(原句)少年や六十年後の春の如し 永田耕衣 (72、3歳頃)
きょうの午後2時半ごろ、6、7歳位の男の子がムクノキ?の周りをうろついていました。クマゼミに代わってアブラゼミの鳴き声が辺りに響いていました。この夏は近年になくアブラゼミが多いようです。男の子は上の方を見上げてはしきりに網を伸ばしていました。夏の日の暑い盛りに、暑さをものともせず、セミ捕りに熱中しているようでした。網を精いっぱい伸ばしても獲物には届かないのでしょう、ついには、網を放り上げたりしていました。結局、セミは1っ匹も取れないまま、木の幹の向こう側へ行ってしまい、姿が見えなくなりました。

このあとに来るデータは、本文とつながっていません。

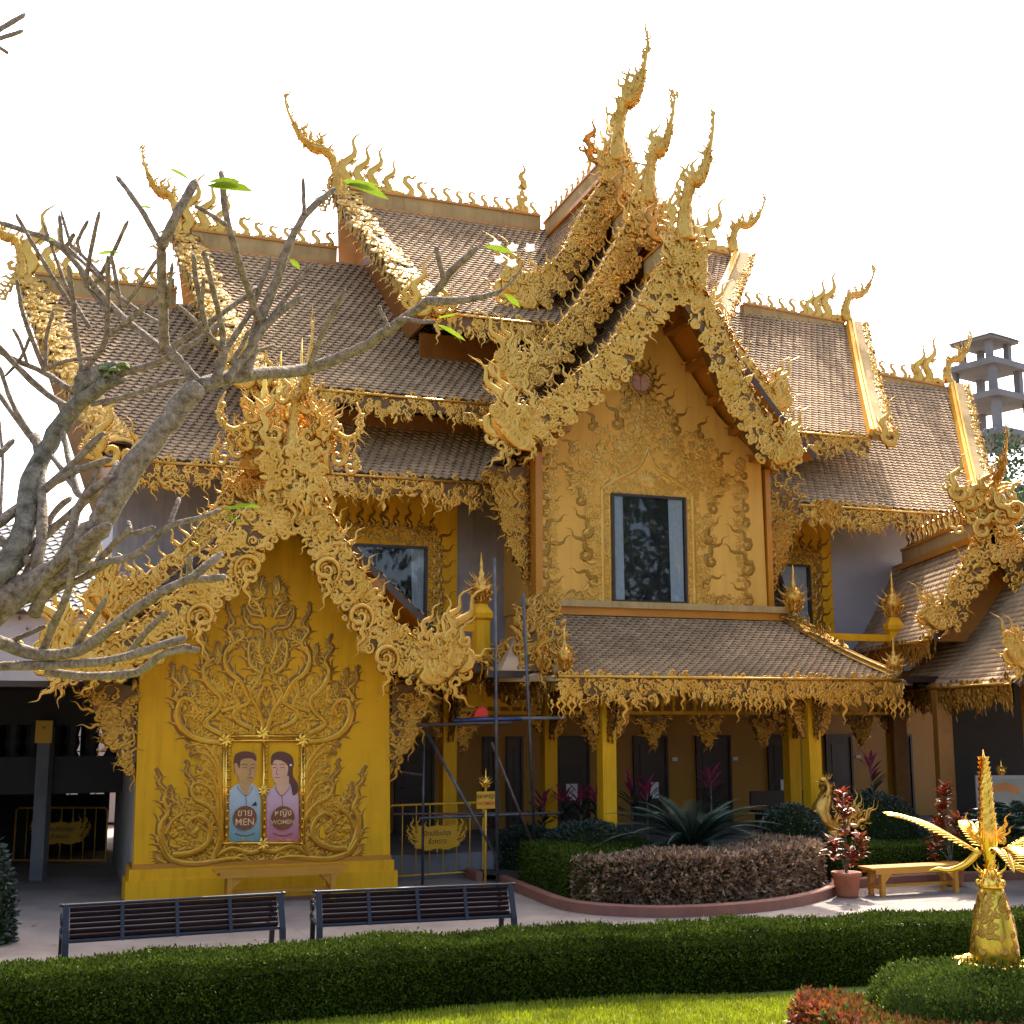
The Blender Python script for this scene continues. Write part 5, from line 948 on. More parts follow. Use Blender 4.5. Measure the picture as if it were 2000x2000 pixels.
# ================================================================ notice board
nb = wthing('notice_board', 'pale framed map board with a small gold finial, under the right pavilion', 'sign', W2(10.1, 25.5, 0))
MB().box(W2(10.1, 25.5, 1.35), 1.75, .05, 1.0).build('board', CONC_L, nb); MB().box(W2(10.1, 25.46, 1.38), 1.6, .02, .8).build('printed_sheet', mk('faded_map_print', (.20, .27, .25), .5, 0, .6, 4, col2=(.35, .30, .2)), nb)
m = MB(); m.prism([W2(9.45+a, 25.448, 1.5+b) for a, b in ((0, 0), (.3, .05), (.62, -.02), (.6, .12), (.35, .22), (.1, .16))], (0, -.004, 0)); m.build('orange_map_patch', mk('orange_map_print', (.55, .2, .05), .5), nb)
for x in (9.3, 10.9): MB().box(W2(x, 25.5, .5), .06, .06, 1.0).build('leg', STEEL, nb)
lotus(nb, W2(9.75, 25.5, 1.85), .28, GOLD_S, 'finial', 3)
# ================================================================ gold lotus sculpture at the right
SX = at(1945, 1885, 12.4)
gs = wthing('lotus_sculpture', 'tall gold leaf spired sculpture on a bell shaped pedestal among round hedges', 'sculpture', SX); gs.scale = (.88, .88, .88)
def lb(z): return SX+Z*z
MB().lathe(lb(0), [(.0, -.03), (.34, -.02), (.36, .03), (.26, .05), (.2, .03)], 20).build('base_disc', GOLD_S, gs, True)
for k in range(10): a = k/10*2*PI; e = np.array([math.cos(a), math.sin(a), 0]); MB().inst(KL, lb(.03)+e*.27, nrm(np.cross(Z, e)), e, Z, .22).build('base_petal', GOLD_S, gs, True)
prof = [(.235, .02), (.25, .10), (.245, .22), (.215, .42), (.18, .58), (.14, .72), (.125, .8)]
ped = MB().lathe(lb(0), prof, 28).build('bell_pedestal', mk('pedestal_gold', (.62, .40, .04), .25, .8, .2, 6), gs, True); m = MB(); rg = np.random.default_rng(3)
for k in range(110):
    z = rg.uniform(.06, .74); a = rg.random()*2*PI; r_ = np.interp(z, [p[1] for p in prof], [p[0] for p in prof]); e = np.array([math.cos(a), math.sin(a), 0]); m.inst(REL[k % 9], lb(z)+e*r_, nrm(np.cross(Z, e)), nrm(Z+e*-.15), e, .10+.05*rg.random(), .07)
m.build('pedestal_scrolls', GOLD_D, ped, True)
MB().lathe(lb(.8), [(.125, 0), (.14, .02), (.12, .05), (.13, .08), (.09, .12), (.07, .2)], 20).build('collar', GOLD_S, gs, True)
for k in range(9): a = k/9*2*PI; e = np.array([math.cos(a), math.sin(a), 0]); MB().inst(CFL2, lb(.86)+e*.115, e, nrm(Z+e*.25), nrm(np.cross(e, Z)), .19).build('collar_petal', GOLD_S, gs, True)
body = [(.055, .86), (.045, 1.0), (.05, 1.1), (.08, 1.2), (.10, 1.3), (.095, 1.45), (.075, 1.62), (.07, 1.8), (.055, 1.95), (.028, 2.12), (.002, 2.28)]
bd_ = MB().lathe(lb(0), body, 20).build('spire_body', GOLD_S, gs, True); m = MB()
for lay in range(22):
    z = .95+lay*.055; r_ = np.interp(z, [p[1] for p in body], [p[0] for p in body])
    for k in range(7): a = (k+.5*(lay % 2))/7*2*PI; e = np.array([math.cos(a), math.sin(a), 0]); m.inst(KL, lb(z)+e*(r_-.01), nrm(np.cross(Z, e)), nrm(Z-e*.05), e, .13, .06)
m.build('spire_scales', GOLD_S, bd_, True)
def blade(D, L, rise, droop, w, nm='leaf_blade'):
    D = nrm(D); SD = nrm(np.cross(D, Z)); t = np.linspace(0, 1, 22); P = lb(1.18)+D*(.12+L*t)[:, None]+Z*(rise*np.sin(t*PI*.6)-droop*t*t)[:, None]; wd = w*np.sin(PI*np.clip(.12+t*.88, 0, 1))**.75; V = []
    for i in range(22): V += [P[i]-SD*wd[i]-Z*.3*wd[i], P[i]+Z*.25*wd[i], P[i]+SD*wd[i]-Z*.3*wd[i], P[i]-Z*(.25*wd[i]+.01)]
    F = [(4*i+j, 4*i+4+j, 4*i+4+(j+1) % 4, 4*i+(j+1) % 4) for i in range(21) for j in range(4)]; m = MB().add(V, F); b_ = m.build(nm, GOLD_S, gs, True); m = MB()
    for i in range(1, 21):
        for s in (-1, 1): m.inst(KL, P[i]+SD*s*wd[i]*.5+Z*.01, nrm(D*.3+SD*s), nrm(D+SD*s*.35+Z*.15), nrm(Z+SD*s*.4), .15*(.4+wd[i]/w), .12)
    m.build('blade_barbs', GOLD_S, b_, True)
ax = nrm(np.array([1, -.15, 0])); ay = np.cross(Z, ax)
blade(-ax, .95, .30, -.10, .115); blade(ax, .95, .30, -.10, .115); blade(ay, .7, .3, .1, .08); blade(-ay*.9+ax*.2, .45, .15, .3, .07)
for sg in (-1, 1):
    P = smooth([lb(1.2)+ax*sg*.1, lb(1.05)+ax*sg*.25, lb(.98)+ax*sg*.42, lb(.99)+ax*sg*.55, lb(.97)+ax*sg*.64], 18); MB().tube(P, np.interp(np.linspace(0, 1, 18), [0, .6, 1], [.045, .03, .006]), 8).build('lower_tendril', GOLD_S, gs, True)
    for k, (h, o) in enumerate([(.34, .35), (.24, .7), (.24, .1)]): MB().inst(CFF, lb(1.28)+ax*sg*(.12)+ay*(.1-.1*k), ax, nrm(Z+ax*sg*o), ay, h, .5*h).build('side_spike', YSIGN, gs, True)
# ================================================================ golden bird statue and potted crotons
def pot(name, label, px, py, stems, sh=.5, Y=None):
    p = gr(px, py); p[2] = 0; t = wthing(name, label, 'potted plant', p)
    MB().lathe(p, [(.0, 0), (.17, 0), (.185, .05), (.225, .33), (.25, .36), (.25, .41), (.215, .41), (.20, .37), (0, .37)], 22).build('pot', TERRA, t, True)
    rg = np.random.default_rng(int(px)); m = MB(); ml = [MB(), MB(), MB()]
    for (dx, dy, h, n) in stems:
        top = p+np.array([dx, dy, .38+h]); m.tube(smooth([p+Z*.36, p+np.array([dx*.4, dy*.4, .4+h*.5]), top], 8), .012, 5)
        for k in range(n):
            c = top+np.array([0, 0, -rg.random()**1.5*min(h, .5)*.8]); a = rg.random()*2*PI; e = np.array([math.cos(a), math.sin(a), 0]); d_ = nrm(e+Z*rg.uniform(-.2, 1.2)); ml[rg.choice(3, p=[.6, .25, .15])].inst(LEAFQ, c, nrm(np.cross(d_, Z)), d_, nrm(np.cross(nrm(np.cross(d_, Z)), d_)), .15+.1*rg.random())
    m.build('stem', BARK_D, t, True); ml[0].build('red_leaves', REDL, t, kind='stuff'); ml[1].build('orange_leaves', ORL, t, kind='stuff'); ml[2].build('dark_leaves', BRONZE, t, kind='stuff'); return t
LEAFQ = (np.array([(0, 0, 0), (-.17, .3, .04), (-.19, .6, .03), (0, 1, -.08), (.19, .6, .03), (.17, .3, .04), (0, .35, -.02), (0, .65, -.03)]), np.array([(0, 6, 7, 1), (1, 7, 3, 2), (0, 5, 7, 6), (5, 4, 3, 7)]))
pot('potted_croton', 'terracotta pot of red and yellow croton left of the yellow bench', 1655, 1752, [(-.2, .0, .55, 55), (.22, .0, .6, 60), (0, .05, 1.35, 60), (.02, 0, .95, 30), (.05, -.1, .4, 30)])
pot('potted_croton', 'terracotta pot of red croton behind the right end of the yellow bench', 1860, 1730, [(-.2, 0, .75, 60), (.15, 0, .8, 60), (-.05, 0, 1.35, 60), (-.1, .1, 1.0, 40), (-.25, .1, .3, 30)])
bp = at(1625, 1640, 24.5); bp[2] = .2
bs = wthing('bird_statue', 'small gold mythical bird with flaming tail behind the potted red plant', 'statue', bp)
MB().lathe(bp, [(.3, 0), (.34, .12), (.2, .25), (.14, .45), (.2, .6), (.16, .68), (0, .68)], 14).build('pedestal', GOLD_D, bs, True)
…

セミ捕りだけが生きることだった夏の記憶が強く残っているにもかかわらず、男の子の姿にわが身を重ねて見ることができませんでした。70年の歳月を経る間に昔のわたしと現在のわたしとが果たして同一性があるのか判然としていないことに気づきました。
この気づきの意外性に戸惑いを覚えたことを契機として、耕衣の上掲句の意味はよくわからないものの、表題の模倣句ができました。「少年」を「蝉捕り」に替えてもよさそうです。いずれにしても、作った本人にも句意はあいまいです。
アブラゼミのほかに今は懐かしいニーニーゼミもいるのではないかと思い、それを確かめるべく、カメラ片手に表に出たところ、あいにくのにわか雨。遅きに失しました。相変わらず、いつも一歩も二歩も遅い、老人の構図を描いた午後でした。